Daughter-in-law Dana Ocol, 42, said her mother-in-law didn’t drive and often turned down a ride to walk. Also, she cherished time with family. Last Christmas, four of her six children gathered on Oahu for a family reunion.
"She was just so happy," Dana Ocol said. "You could just see it in her face how happy she was."
Family members said they will most remember the quiet strength of the woman who, as a single mother in Kalihi, raised six children despite barely being able to read, write or speak English. Ocol became a widow when her oldest child was 12 and her youngest, 2. She is survived by six children, nine grandchildren and two great-grandchildren.
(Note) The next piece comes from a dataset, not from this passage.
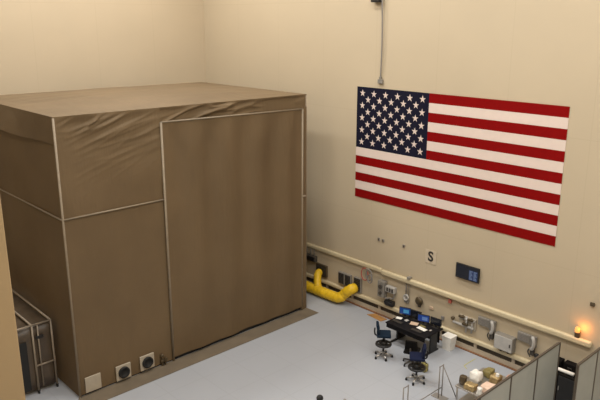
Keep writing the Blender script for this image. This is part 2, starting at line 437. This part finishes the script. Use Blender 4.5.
# hose coil
t = thing('hose_coil', (-14.42, YF, 1.45), 'red and grey coiled hoses hanging from the upper wall rail', 'hose')
for i, (m, r, dx, dz) in enumerate(((M['hose_red'], .20, -.12, -.05), (M['hose_grey'], .17, .10, -.02), (M['hose_grey'], .13, .16, -.14))):
    f = MB(); f.tube([(dx + r * .8 * math.cos(a), -.17 - .02 * i, dz + r * 1.15 * math.sin(a)) for a in [2 * PI * k / 26 for k in range(26)]], .022, 8, closed=True)
    f.build('hose_loop', m, t)
f = MB(); f.box((-.06, -.2, .14), (.06, -.0, .2), .01); f.build('hook', M['steel'], t)
# grey equipment box set
t = thing('control_box', (-13.55, YF, 1.05), 'tall grey control box with a side unit and cables, above left of the desk', 'control box')
MB().box((-.36, -.2, -.28), (-.06, 0, .32), .02).build('body', M['grey'], t)
MB().box((-.04, -.16, -.02), (.36, 0, .2), .02).build('side_unit', M['lgrey'], t)
MB().cyl((-.21, -.2, .12), (-.21, -.25, .12), .08).build('dial', M['darkgrey'], t); MB().cyl((-.21, -.2, -.12), (-.21, -.25, -.12), .06).build('dial', M['darkgrey'], t)
f = MB()
for k in range(3): f.box((.02 + .11 * k, -.175, .02), (.10 + .11 * k, -.15, .16), .005)
f.build('button', M['darkgrey'], t)
f = MB(); f.tube(smooth_path([(-.1, -.1, -.26), (.0, -.12, -.31), (.15, -.1, -.22), (.3, -.1, -.24), (.32, -.08, -.02)]), .025, 8); f.tube([(-.3, -.08, -.28), (-.3, -.08, -.31)], .03, 8); f.build('cable', M['hose_grey'], t)
# gauge with drop pipe
t = thing('pressure_gauge', (-12.72, YF, 1.06), 'pale round gauge hanging on a thin pipe under the rail', 'gauge')
f = MB(); f.lathe([(.11, 0), (.11, .07), (.095, .08), (.09, .065), (0, .065)], (0, -.05, 0), 20, Matrix.Rotation(PI / 2, 4, 'X')); f.build('dial', M['lgrey'], t)
f = MB(); f.box((-.1, -.06, -.22), (.08, 0, -.08), .01); f.cyl((0, -.12, 0), (.05, -.135, .05), .012); f.build('bracket', M['grey'], t)
f = MB(); f.tube([(-.04, -.05, .08), (-.04, -.05, .54)], .02, 8); f.tube([(.07, -.05, .06), (.07, -.05, .54)], .013, 8); f.build('drop_pipe', M['hose_grey'], t)
# round dark bell
t = thing('alarm_bell', (-12.2, YF, 1.08), 'small round dark bronze disc on the wall above the desk', 'alarm bell')
f = MB(); f.lathe([(.05, 0), (.05, .03), (.15, .04), (.15, .07), (.12, .11), (.04, .13), (0, .13)], (0, 0, 0), 22, Matrix.Rotation(PI / 2, 4, 'X')); f.build('gong', M['bronze'], t)
MB().box((-.05, -.05, -.22), (.05, 0, -.13), .01).build('striker_box', M['darkgrey'], t)
# black box low on the wall left of the desk
t = thing('wall_telephone', (-13.42, YF, .62), 'small black box low on the wall left of the desk', 'wall box')
MB().box((-.2, -.16, -.1), (.18, 0, .1), .03).build('body', M['black'], t)
f = MB(); f.tube(smooth_path([(-.16, -.18, .02), (-.1, -.22, .06), (.08, -.22, .06), (.14, -.18, .02)]), .03, 8); f.build('handset', M['rubber'], t)
# small bits under / on the rail
t = tag(MB().box((-.05, -.09, -.07), (.05, 0, .06), .01).build('wall_socket', M['hose_red'], None, (-10.99, YF, 1.48)), 'tiny reddish box just under the upper rail, above the manifold', 'socket')
t = tag(MB().box((-.07, -.03, -.05), (.07, 0, .05), .01).build('wall_socket', M['beige'], None, (-11.72, YF, .98)), 'small pinkish plate on the wall above the right end of the desk', 'socket')
t = tag(MB().box((-.06, -.16, 0), (.05, -.0, .09), .015).build('clamp', M['grey'], None, (-12.62, YF, 1.755)), 'small grey clamp sitting on top of the upper rail', 'clamp')
t = tag(MB().box((-.05, -.05, -.07), (.05, 0, .07), .01).build('wall_socket', M['hose_grey'], None, (-11.25, YF, .78)), 'small grey outlet on the wall behind the right end of the desk', 'socket')
for xx, dx, lb in ((-14.07, 0, 'left of the two paired dark outlets under the flag'), (-13.88, 0, 'right of the two paired dark outlets under the flag'), (-12.97, 0, 'single dark outlet on bare wall between the paired outlets and the letter sign')):
    z = 2.8 if xx != -12.97 else 2.83
    t = thing('wall_outlet', (xx, YF, z), lb, 'outlet')
    MB().box((-.05, -.03, -.055), (.05, 0, .055), .01).build('cover', M['hose_grey'], t)
    f = MB(); f.box((-.025, -.036, -.035), (.025, -.028, .035), .008); f.build('receptacle', M['bronze'], t)
# letter sign
t = thing('letter_sign', (-11.86, YF, 2.74), 'small pale square sign with a dark letter S on the wall under the flag', 'sign')
MB().box((-.22, -.012, -.23), (.22, 0, .23), .004).build('board', M['signboard'], t)
cu = bpy.data.curves.new('letter', 'FONT'); cu.body = 'S'; cu.size = .46; cu.align_x = 'CENTER'; cu.align_y = 'CENTER'; cu.extrude = .004; cu.offset = .012
tmp = bpy.data.objects.new('letter', cu); COL.objects.link(tmp); bpy.context.view_layer.update()
me = bpy.data.meshes.new_from_object(tmp.evaluated_get(bpy.context.evaluated_depsgraph_get()))
bpy.data.objects.remove(tmp); me.materials.clear(); me.materials.append(M['signink'])
o = bpy.data.objects.new('letter', me); COL.objects.link(o); o.parent = t; o.location = (0, -.016, 0); o.rotation_euler = (PI / 2, 0, 0)
# wall display
t = thing('wall_display', (-10.42, YF, 2.62), 'dark flat display mounted on the wall, its right half showing pale blue text', 'display')
MB().box((-.42, -.09, -.24), (.42, -.03, .24), .015).build('casing', M['black'], t)
MB().box((-.2, -.035, -.12), (.2, 0, .12), .01).build('wall_bracket', M['darkgrey'], t)
MB().box((-.385, -.096, -.205), (.385, -.088, .205)).build('screen', M['screenoff'], t)
f = MB(); f.box((.07, -.0995, -.2), (.375, -.0955, .12)); f.mi = 1
for c in range(2):
    for k in range(7): f.box((.09 + .15 * c, -.103, -.175 + .042 * k), (.20 + .15 * c - .02 * (k % 3), -.099, -.150 + .042 * k))
f.build('text_pane', [M['wscreen'], M['wtext']], t)
# manifold
t = thing('valve_manifold', (-10.45, YF, .95), 'cluster of pipes and dark lever valves on the wall right of the desk', 'manifold')
f = MB(); f.tube([(-.35, -.1, -.1), (.4, -.1, -.1)], .04, 10); f.tube([(-.1, -.1, .14), (.42, -.1, .14)], .035, 10); f.tube([(.14, -.1, -.3), (.14, -.1, .24)], .03, 10); f.tube([(.34, -.1, -.26), (.34, -.1, .18)], .03, 10)
f.build('pipework', M['lgrey'], t)
f = MB(); f.box((-.16, -.06, -.2), (.45, 0, .2), .01); f.build('backplate', M['plate'], t)
for xx, zz in ((-.02, .2), (.3, .18), (.12, -.02)):
    f = MB(); f.box((xx - .09, -.2, zz - .03), (xx + .11, -.12, zz + .04), .015); f.cyl((xx, -.12, zz), (xx, -.06, zz), .03); f.build('valve_lever', M['bronze'], t)
f = MB(); f.lathe([(.06, 0), (.06, .05), (0, .06)], (-.38, -.06, .0), 14, Matrix.Rotation(PI / 2, 4, 'X')); f.cyl((-.38, -.06, 0), (-.38, 0, 0), .025); f.build('gauge', M['bronze'], t)
# handset + plate units (two)
def phone(x, z, label):
    t = thing('intercom', (x, YF, z), label, 'intercom', 'grey intercoms on the wall')
    MB().box((-.34, -.1, -.02), (.06, 0, .26), .02).build('grey_plate', M['grey'], t)
    f = MB()
    for k in range(5): f.box((-.3, -.112, .03 + .045 * k), (.02, -.098, .05 + .045 * k))
    f.build('speaker_slots', M['hose_grey'], t)
    f = MB(); f.tube(smooth_path([(.14, -.1, .22), (.2, -.17, .24), (.24, -.17, .1), (.2, -.16, -.1), (.13, -.1, -.14)]), .05, 10); f.build('handset', M['lgrey'], t)
    f = MB(); f.box((.08, -.09, -.36), (.22, 0, -.1), .03); f.tube(smooth_path([(.12, -.09, -.1), (.02, -.12, -.24), (.12, -.09, -.4)]), .02, 8); f.build('cradle', M['darkgrey'], t)
    f = MB(); f.box((.05, -.08, -.08), (.26, 0, .26), .02); f.build('mount', M['grey'], t)
    return t
phone(-9.58, 1.08, 'grey intercom and handset unit between the manifold and the square breaker box')
phone(-8.24, 1.06, 'grey intercom and handset unit between the square breaker box and the grey dividers')
# breaker box
t, w_, h_, d = plate('breaker_box', -9.25, -8.63, .58, 1.06, .22, M['grey'], 'square grey breaker box on the wall between two intercoms', 'breaker box')
p = MB().box((-w_ / 2 + .02, -d - .02, -h_ / 2 + .02), (w_ / 2 - .02, -d + .005, h_ / 2 - .02), .012).build('door', M['lgrey'], t)
MB().box((w_ / 2 - .1, -d - .045, -.05), (w_ / 2 - .06, -d - .018, .05), .008).build('latch', M['darkgrey'], p)
for sx in (-.12, .12): MB().cyl((sx, -.1, -h_ / 2), (sx, -.1, -h_ / 2 - .085), .035).build('conduit', M['bronze'], t)
# small knob
t = tag(MB().lathe([(.03, 0), (.03, .06), (.07, .07), (.07, .12), (0, .13)], (0, 0, 0), 14, Matrix.Rotation(PI / 2, 4, 'X')).build('wall_knob', M['black'], None, (-7.93, YF, .77)), 'small black round knob on the wall just above the divider top', 'knob')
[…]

Oldest daughter Marilyn Purugganan, 47, said by phone from her home in Bothell, Wash., that her mother was born in the Philippines to a poor family that couldn’t afford to send her to school beyond the second grade. At age 21, Ocol married a 63-year-old Hawaii man in an arranged marriage. Her husband — also a Philippine native — had moved to Hawaii to work on a sugar plantation in the 1920s and returned to the Philippines to find a wife.
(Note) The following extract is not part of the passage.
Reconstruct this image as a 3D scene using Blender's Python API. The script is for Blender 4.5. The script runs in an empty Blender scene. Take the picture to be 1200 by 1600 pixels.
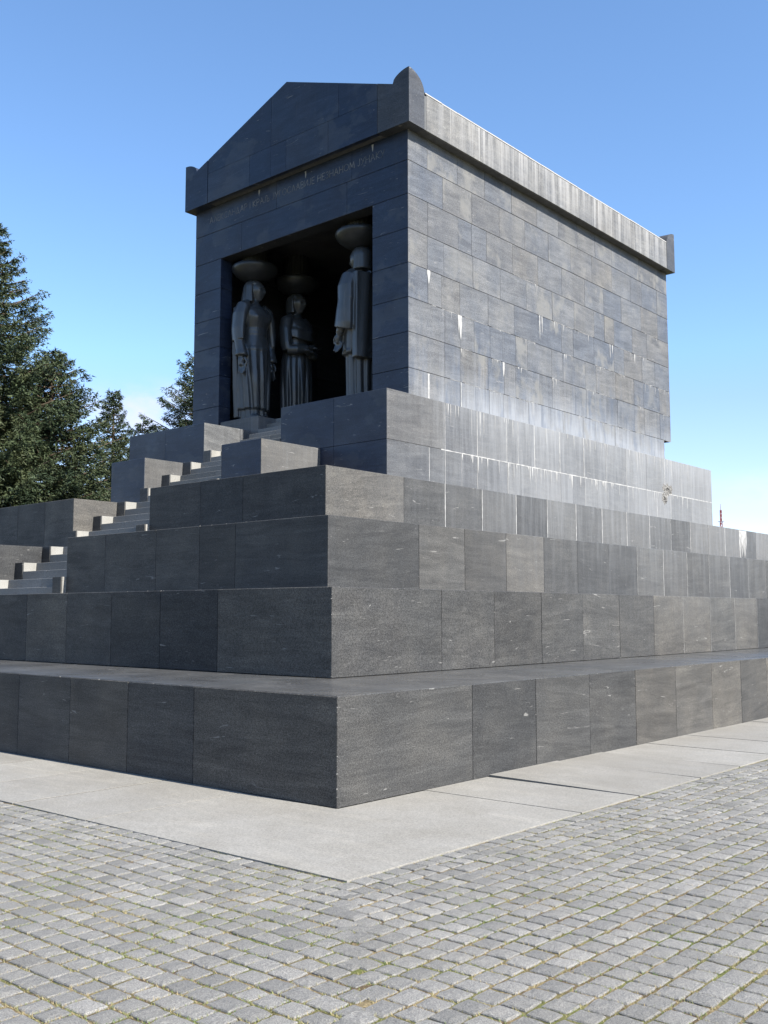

Shortly after the marriage in the late 1960s, the Ocols moved into a home in Kalihi. Twelve years later Ocol’s husband died after suffering a severe headache that left him in a coma.
"My mom had to go to work for the very first time," Purugganan said. Ocol learned how to write her name and fill out job applications, then landed her first job as a cook at Jack in the Box. She later worked at Zippy’s and other restaurants before retiring last year because of heart problems.
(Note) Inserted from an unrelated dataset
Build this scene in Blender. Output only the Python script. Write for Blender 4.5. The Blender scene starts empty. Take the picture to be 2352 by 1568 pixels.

Following a doctor’s urging to exercise, she began walking more, taking walks around downtown after attending Sunday Mass.
As news spread of the fatal crash, business owners in the area said the crosswalk, which does not have a traffic light, is dangerous because drivers speed through the populated area. They said more needs to be done to make pedestrians visible, such as adding flashing lights.
Dana Ocol said she was grateful the driver, a man in his 40s, stopped after the collision to call for help.
"I feel for him because he’s probably in shock as well," she said.
Purugganan, who last saw her mother during the holidays, said she missed how her kind, soft-spoken mother guided her children out of trouble, "making us stronger even though we come from a family of not having much."
"I just miss her," she said. "She was doing well. She was really healthy, too."